In August the previous year, Ghozali bid farewell to his selfie project as he graduated from Universitas Dian Nuswantoro in Semarang, Indonesia. He humorously labeled the endeavor as “the stupidest idea” he ever had but expressed gratitude for its financial success.
However, Ghozali’s break from the limelight was short-lived. He recently resurfaced to introduce a new venture—a memecoin. Describing it as the “second part of Ghozali Everyday,” this memecoin-NFT hybrid operates on Base, Coinbase’s layer 2 blockchain network. The presale of the memecoin amassed a whopping $1.4 million, and investors are eagerly awaiting their share of the “memecoin and NFT hybrid” airdrop.
Despite hopes of memecoins fading during the bear market, their popularity is resurging, with a market capitalization exceeding $66 billion. Memecoin projects like “dogwifhat” and “slerf” on Solana have seen substantial trading volumes, despite setbacks such as developer errors resulting in losses for investors.
Moreover, the memecoin trend extends beyond newcomers.
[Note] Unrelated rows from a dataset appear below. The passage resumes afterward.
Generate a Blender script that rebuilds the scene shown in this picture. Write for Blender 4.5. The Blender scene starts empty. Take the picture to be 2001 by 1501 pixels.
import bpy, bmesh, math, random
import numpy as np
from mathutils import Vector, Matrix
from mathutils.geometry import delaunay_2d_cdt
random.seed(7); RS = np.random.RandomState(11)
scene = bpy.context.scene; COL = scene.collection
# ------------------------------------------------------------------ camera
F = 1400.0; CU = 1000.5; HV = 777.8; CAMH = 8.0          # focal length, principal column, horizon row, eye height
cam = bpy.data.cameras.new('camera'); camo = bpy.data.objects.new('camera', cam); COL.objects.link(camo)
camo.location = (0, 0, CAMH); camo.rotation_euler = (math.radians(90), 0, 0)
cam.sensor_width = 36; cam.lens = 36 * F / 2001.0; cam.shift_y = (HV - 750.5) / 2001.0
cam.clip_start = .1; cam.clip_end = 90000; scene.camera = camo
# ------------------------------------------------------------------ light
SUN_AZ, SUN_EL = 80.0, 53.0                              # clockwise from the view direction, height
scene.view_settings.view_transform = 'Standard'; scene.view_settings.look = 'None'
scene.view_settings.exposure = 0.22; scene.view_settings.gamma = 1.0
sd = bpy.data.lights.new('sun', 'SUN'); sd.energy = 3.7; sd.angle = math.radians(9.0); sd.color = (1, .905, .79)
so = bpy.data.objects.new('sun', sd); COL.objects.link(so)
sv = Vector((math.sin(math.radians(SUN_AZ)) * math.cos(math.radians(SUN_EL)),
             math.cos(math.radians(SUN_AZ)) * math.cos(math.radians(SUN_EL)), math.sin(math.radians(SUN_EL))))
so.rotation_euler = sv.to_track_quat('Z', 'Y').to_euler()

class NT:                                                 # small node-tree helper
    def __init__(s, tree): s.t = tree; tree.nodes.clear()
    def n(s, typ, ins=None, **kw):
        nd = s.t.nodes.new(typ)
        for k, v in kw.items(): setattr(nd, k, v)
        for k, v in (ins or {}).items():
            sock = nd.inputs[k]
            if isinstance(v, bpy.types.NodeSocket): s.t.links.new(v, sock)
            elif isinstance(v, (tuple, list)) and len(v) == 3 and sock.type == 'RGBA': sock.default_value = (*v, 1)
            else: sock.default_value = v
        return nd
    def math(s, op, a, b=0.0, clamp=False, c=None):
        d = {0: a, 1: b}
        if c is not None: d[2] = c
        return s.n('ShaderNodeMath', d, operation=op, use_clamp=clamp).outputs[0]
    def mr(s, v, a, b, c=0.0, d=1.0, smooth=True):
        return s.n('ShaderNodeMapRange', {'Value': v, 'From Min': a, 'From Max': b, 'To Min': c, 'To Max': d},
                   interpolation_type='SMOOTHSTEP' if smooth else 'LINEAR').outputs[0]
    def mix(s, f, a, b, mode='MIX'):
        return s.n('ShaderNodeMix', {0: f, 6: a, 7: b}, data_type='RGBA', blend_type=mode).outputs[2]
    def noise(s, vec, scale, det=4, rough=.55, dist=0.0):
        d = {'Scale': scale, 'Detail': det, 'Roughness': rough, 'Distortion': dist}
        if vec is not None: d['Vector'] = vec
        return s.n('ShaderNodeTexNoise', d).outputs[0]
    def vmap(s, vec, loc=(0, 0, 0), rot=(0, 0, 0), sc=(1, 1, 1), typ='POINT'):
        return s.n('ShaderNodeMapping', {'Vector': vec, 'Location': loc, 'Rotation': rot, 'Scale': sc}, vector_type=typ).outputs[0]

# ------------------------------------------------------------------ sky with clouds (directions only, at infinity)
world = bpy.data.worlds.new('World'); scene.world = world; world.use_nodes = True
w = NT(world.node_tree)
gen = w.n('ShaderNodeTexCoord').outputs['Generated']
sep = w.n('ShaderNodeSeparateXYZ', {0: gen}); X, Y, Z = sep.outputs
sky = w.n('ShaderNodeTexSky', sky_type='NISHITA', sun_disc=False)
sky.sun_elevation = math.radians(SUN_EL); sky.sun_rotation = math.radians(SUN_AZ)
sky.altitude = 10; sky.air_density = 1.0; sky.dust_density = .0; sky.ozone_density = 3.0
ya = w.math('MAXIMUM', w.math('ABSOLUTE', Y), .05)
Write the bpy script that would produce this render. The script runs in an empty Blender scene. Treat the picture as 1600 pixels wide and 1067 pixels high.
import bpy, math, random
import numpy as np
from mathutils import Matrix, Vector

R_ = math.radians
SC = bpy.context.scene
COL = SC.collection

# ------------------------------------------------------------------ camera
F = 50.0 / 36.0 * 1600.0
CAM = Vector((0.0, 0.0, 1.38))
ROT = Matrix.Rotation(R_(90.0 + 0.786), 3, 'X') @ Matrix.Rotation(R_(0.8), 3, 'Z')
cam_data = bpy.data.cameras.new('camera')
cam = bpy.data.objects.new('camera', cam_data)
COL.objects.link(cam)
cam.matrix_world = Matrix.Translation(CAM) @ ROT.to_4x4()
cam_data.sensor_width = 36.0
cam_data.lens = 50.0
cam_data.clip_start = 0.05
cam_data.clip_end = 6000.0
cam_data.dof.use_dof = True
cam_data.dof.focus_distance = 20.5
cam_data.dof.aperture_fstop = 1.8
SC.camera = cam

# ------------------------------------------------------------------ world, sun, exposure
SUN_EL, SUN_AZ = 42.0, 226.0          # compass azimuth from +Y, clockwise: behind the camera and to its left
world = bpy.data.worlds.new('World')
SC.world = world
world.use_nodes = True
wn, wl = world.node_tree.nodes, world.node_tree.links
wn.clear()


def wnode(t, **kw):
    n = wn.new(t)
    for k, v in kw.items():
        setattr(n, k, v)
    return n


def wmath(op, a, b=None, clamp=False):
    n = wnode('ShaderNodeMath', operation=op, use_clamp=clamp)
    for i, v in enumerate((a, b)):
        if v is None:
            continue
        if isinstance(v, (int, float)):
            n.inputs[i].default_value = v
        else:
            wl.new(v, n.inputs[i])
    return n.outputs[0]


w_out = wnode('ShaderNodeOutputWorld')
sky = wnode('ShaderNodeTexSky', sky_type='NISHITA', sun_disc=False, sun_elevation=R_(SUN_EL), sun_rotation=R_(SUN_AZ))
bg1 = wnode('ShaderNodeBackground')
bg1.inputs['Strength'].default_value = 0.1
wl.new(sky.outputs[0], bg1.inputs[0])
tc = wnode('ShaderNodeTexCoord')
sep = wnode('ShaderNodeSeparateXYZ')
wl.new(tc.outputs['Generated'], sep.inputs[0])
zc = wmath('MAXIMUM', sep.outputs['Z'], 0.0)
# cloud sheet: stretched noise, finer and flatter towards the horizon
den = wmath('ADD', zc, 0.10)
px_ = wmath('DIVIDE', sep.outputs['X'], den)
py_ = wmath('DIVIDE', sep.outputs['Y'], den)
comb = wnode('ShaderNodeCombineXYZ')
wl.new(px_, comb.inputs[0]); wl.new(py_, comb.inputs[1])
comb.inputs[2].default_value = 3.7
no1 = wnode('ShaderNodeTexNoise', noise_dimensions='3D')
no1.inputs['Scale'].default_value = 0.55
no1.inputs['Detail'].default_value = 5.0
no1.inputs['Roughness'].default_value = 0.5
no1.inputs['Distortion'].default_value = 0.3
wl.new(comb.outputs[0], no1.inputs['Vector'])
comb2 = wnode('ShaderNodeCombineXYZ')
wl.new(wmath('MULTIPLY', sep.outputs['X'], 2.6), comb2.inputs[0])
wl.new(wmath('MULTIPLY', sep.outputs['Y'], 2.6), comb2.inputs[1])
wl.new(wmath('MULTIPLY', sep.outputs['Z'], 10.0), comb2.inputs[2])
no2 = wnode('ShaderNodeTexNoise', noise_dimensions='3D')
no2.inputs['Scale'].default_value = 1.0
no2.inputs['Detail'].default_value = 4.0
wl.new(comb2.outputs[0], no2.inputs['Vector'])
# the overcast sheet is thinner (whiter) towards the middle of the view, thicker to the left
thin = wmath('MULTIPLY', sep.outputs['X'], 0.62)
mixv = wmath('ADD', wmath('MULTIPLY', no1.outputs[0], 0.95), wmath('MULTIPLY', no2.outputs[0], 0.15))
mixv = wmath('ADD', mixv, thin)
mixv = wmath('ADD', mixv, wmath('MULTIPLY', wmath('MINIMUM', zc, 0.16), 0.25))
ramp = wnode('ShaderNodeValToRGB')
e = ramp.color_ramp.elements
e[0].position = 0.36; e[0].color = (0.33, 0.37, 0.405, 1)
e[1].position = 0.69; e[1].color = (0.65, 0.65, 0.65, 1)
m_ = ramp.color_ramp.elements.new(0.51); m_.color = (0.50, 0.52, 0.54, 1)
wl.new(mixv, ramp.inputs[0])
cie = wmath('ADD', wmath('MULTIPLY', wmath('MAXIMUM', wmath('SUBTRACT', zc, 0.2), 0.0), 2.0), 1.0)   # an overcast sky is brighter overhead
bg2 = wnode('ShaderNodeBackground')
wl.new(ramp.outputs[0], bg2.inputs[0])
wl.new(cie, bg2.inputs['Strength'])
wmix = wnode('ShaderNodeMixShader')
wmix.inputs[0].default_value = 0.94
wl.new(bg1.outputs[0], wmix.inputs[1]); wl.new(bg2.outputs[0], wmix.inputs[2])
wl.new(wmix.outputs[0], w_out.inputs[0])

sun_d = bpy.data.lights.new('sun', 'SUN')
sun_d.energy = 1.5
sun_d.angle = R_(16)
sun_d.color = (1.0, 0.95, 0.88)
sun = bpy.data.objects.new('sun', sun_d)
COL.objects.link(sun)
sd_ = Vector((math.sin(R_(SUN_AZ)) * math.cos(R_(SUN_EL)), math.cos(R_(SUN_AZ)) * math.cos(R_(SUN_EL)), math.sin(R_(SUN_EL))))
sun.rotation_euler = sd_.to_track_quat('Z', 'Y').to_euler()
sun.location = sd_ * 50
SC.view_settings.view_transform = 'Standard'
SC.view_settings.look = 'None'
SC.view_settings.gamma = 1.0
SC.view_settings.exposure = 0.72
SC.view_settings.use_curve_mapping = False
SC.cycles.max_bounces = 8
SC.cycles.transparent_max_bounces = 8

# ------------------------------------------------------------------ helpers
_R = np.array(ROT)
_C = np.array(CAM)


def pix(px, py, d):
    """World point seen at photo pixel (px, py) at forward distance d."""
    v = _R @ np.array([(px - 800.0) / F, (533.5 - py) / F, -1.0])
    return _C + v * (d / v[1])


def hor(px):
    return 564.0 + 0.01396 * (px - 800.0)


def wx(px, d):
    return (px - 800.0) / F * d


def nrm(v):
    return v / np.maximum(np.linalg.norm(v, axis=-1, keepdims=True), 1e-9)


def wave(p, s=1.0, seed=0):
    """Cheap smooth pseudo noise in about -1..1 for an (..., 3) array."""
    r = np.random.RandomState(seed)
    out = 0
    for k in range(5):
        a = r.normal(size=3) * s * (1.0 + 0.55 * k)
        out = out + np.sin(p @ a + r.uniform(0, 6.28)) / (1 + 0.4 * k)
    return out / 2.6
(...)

Established memecoins from the previous bull cycle, like Floki Inu, continue to thrive. However, regulatory concerns loom large, with warnings issued against projects like Floki Inu due to uncertainties about their promised returns.
The resurgence of memecoins has caught the attention of regulators globally. In the UK, the Financial Conduct Authority released guidelines for influencers endorsing financial products, including cryptocurrencies, aiming to protect consumers from potential risks.
In other news, HSBC is introducing a tokenized gold product for retail clients in Hong Kong via its Orion digital assets platform. While this offers exposure to gold, the tokens are not redeemable for physical gold nor tradable on secondary markets. Tokenized gold is not a new concept, with stablecoin issuers like Tether and Paxos, as well as banks from Russia and Turkey, already offering similar products.
In Asia, instances of crypto-related scams persist, with South Korean authorities detaining individuals for swindling millions in a crypto scam targeting an elderly victim. Meanwhile, regulatory actions are underway in the Philippines, with access to the Binance website being blocked, prompting users to swiftly withdraw their funds from the exchange.
Lastly, South Korean authorities are seizing a property owned by Do Kwon, worth $2.2 million, located in Belgrade, Serbia, highlighting ongoing efforts to address illicit activities in the cryptocurrency space.